Het beleggingsproduct dat Dijkdrenth en de honderden andere Arasbridge-beleggers verleidt, zijn tweedehandse Amerikaanse overlijdensrisicoverzekeringen. In de Verenigde Staten ontwikkelt zich in die tijd een levendige markt in deze zogeheten life settlements. Dat werkt in het kort zo: oudere of terminale Amerikanen verkopen hun overlijdensrisicoverzekering door aan speculanten. In ruil daarvoor krijgen zij zelf (bij leven) direct een bepaald bedrag in handen, in plaats van hun nabestaanden na overlijden. De kopers worden de nieuwe begunstigden, betalen de resterende premie door en incasseren bij het overlijden van de verkopers het verzekerde bedrag. Het doorverkopen van een lopende levensverzekeringspolis aan een derde partij mag in de VS sinds 1996 door een wetswijziging van toenmalig president Bill Clinton, wiens portret staat afgebeeld in de glimmende Arasbridge-folder.

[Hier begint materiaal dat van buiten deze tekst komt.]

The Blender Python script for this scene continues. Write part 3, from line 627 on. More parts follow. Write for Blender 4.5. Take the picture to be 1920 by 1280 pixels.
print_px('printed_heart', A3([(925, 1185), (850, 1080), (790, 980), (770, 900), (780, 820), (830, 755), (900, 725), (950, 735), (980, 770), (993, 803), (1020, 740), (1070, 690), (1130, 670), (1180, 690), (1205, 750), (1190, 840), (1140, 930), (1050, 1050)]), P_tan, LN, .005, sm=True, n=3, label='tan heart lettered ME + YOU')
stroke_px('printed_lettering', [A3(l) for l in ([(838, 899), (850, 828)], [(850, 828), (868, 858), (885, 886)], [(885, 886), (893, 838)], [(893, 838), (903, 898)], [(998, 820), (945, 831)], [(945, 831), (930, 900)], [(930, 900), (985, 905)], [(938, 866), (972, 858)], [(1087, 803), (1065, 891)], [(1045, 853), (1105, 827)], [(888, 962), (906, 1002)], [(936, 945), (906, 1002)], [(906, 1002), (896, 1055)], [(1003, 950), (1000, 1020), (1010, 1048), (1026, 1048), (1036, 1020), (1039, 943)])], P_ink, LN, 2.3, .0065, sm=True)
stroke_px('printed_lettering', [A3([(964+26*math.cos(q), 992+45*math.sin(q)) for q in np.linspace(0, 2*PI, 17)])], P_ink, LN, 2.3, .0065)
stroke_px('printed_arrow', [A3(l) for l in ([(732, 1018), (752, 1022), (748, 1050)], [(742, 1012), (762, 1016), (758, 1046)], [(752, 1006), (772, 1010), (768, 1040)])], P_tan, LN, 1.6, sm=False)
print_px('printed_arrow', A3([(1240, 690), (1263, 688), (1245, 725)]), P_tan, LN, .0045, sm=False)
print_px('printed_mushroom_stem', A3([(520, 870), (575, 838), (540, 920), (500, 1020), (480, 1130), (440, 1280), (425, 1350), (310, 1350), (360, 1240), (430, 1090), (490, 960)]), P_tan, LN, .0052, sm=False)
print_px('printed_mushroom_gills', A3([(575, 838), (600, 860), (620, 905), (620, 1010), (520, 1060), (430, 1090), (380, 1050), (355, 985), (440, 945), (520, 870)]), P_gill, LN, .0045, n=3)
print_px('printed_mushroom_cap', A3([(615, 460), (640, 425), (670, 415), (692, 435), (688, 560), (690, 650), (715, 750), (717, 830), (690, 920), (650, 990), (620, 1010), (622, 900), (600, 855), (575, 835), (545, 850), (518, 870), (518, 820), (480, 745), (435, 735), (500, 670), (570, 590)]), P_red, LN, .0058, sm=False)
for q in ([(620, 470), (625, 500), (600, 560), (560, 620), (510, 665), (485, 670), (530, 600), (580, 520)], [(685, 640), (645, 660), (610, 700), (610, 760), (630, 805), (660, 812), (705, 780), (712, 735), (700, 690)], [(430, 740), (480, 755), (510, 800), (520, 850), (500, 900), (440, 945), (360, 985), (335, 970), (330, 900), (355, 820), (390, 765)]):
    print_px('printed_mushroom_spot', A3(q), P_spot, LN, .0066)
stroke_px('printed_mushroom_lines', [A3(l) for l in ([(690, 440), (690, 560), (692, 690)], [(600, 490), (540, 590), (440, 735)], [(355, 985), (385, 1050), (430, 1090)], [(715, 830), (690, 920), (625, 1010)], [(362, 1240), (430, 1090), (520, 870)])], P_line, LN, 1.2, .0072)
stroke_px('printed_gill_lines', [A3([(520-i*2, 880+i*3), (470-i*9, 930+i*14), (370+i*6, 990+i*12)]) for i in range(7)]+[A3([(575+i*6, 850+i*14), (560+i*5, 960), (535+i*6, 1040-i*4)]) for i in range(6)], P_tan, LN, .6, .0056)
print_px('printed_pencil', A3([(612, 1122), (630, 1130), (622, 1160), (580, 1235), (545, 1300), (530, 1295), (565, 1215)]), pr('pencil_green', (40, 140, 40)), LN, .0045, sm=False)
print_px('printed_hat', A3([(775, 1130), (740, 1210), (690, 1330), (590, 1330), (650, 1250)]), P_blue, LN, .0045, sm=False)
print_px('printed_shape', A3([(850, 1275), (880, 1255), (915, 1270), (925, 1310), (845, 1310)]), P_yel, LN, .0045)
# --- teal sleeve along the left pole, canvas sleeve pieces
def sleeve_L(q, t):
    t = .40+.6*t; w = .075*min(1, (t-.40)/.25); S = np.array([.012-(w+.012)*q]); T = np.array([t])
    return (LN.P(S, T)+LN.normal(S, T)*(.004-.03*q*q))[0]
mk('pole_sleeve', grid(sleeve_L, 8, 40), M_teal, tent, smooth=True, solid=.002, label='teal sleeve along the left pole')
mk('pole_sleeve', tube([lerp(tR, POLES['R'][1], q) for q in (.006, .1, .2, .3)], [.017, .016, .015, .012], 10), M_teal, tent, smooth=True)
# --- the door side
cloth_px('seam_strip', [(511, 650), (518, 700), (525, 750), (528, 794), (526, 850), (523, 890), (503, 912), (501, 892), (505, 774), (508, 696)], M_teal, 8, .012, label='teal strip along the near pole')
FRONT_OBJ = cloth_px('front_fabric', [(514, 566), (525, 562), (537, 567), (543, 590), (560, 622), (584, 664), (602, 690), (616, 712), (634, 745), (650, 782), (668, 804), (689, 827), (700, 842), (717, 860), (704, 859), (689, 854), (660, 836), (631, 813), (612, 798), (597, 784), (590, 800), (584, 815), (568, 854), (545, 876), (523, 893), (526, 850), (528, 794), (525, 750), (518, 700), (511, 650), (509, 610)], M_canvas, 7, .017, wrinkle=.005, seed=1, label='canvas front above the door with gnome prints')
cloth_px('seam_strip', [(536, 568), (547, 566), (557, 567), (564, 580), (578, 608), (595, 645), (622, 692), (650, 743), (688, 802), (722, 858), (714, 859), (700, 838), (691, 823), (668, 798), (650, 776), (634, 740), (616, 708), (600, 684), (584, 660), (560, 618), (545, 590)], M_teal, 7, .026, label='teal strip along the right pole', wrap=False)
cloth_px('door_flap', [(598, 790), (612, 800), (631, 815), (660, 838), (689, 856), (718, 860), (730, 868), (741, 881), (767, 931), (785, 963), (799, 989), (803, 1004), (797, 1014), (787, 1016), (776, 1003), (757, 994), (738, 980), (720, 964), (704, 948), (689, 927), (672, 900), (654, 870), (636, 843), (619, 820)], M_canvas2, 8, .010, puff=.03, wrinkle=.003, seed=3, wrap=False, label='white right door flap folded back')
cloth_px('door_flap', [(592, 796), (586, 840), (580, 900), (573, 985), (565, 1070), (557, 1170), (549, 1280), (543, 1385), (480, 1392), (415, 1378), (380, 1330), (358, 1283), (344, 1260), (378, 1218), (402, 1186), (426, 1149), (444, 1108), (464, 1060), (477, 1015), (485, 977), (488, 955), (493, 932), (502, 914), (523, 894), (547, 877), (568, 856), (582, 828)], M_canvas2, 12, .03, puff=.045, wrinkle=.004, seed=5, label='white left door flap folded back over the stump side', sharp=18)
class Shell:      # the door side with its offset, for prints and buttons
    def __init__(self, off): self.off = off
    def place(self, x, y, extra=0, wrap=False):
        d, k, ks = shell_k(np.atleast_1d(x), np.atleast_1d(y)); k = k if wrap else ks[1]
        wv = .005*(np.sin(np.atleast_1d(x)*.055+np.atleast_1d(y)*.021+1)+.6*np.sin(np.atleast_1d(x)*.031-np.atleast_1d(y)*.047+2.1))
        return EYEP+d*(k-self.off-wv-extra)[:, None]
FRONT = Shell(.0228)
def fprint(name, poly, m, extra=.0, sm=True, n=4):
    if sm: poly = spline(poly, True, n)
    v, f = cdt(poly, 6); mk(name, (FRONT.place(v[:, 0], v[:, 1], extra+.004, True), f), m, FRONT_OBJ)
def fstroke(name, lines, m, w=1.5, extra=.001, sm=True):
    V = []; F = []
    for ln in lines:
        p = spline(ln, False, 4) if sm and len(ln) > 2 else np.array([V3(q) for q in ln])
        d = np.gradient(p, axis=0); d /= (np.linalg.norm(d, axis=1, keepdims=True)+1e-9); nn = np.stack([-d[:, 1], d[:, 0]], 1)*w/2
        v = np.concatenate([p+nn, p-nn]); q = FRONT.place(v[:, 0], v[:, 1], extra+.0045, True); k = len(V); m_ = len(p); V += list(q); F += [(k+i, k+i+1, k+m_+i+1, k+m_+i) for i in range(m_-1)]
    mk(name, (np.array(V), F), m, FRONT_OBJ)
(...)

Arasbridge koopt en bundelt zulke ‘doodspolissen’ in fondsen. Met het geld van beleggers betalen ze de verzekeringspremie door tot het moment van overlijden, waarna het volledige bedrag van de levensverzekering wordt uitgekeerd. De hoeveelheid winst is dus afhankelijk van het aantal maanden dat de oorspronkelijk verzekerde nog in leven blijft. En zo is bij zulke beleggingen de één zijn dood dus letterlijk de ander zijn brood.

Illustratie Tomas Schats

De Arasbridge-fondsen zelf zijn een initiatief van fondsmanagers Darran Ayres en Philip Lane. Zij richten hiervoor op 15 september 2006 het bedrijf Aras Investment Management Limited op in Saint Peter Port, de hoofdstad van Guernsey. Het eiland staat alom bekend als belastingparadijs, al noemt het zichzelf liever „belastingneutraal”. Je betaalt er geen vermogenswinstbelasting, geen erfbelasting en ook geen omzetbelasting. Een ideale plek voor beleggingsfondsen: die kunnen na hun registratie op Guernsey vrijstelling van inkomstenbelasting aanvragen.

Het ministaatje met 64.000 inwoners (geen onderdeel van het VK, wel Brits Kroonbezit) opereert zo al decennia als een offshore financieel centrum waar vermogen uit de hele wereld wordt weggezet. Op het eiland staat ruim 288 miljard pond (337 miljard euro) gestald. Er zijn ruim 800 investeringsfondsen gevestigd.

„Een investering onafhankelijk van beurs en conjunctuur”, staat in de Arasbridge-folder, onderaan het rijtje bijzonderheden. Bovendien is de inleg van beleggers „verzekerd door onderliggende verzekeraars”. Omdat het om trustfondsen gaat, zouden beleggers kunnen rekenen op „de hoogste cliëntbescherming in de fondsenwereld”. Verder is het valutarisico van de op Guernsey gevestigde fondsen „volledig afgedekt” en worden ze in de folder nadrukkelijk geclassificeerd als een „belegging met een laag risicoprofiel”, met een looptijd van acht jaar.

Een trust als rechtsvorm is vooral gebruikelijk in Angelsaksische landen. Je kunt er vermogen in onderbrengen en tegelijkertijd afstand creëren tot zowel de fiscus als schuldeisers. Een trust is namelijk een overeenkomst om je bezittingen zoals geld, investeringen, onroerend goed of een familievermogen onder beheer te stellen van een ander. Wie zijn geld in een trust stopt (de settlor) vertrouwt het toe aan een derde partij (de trustee). Deze trustee beheert het vermogen en doet uitkeringen aan een begunstigde.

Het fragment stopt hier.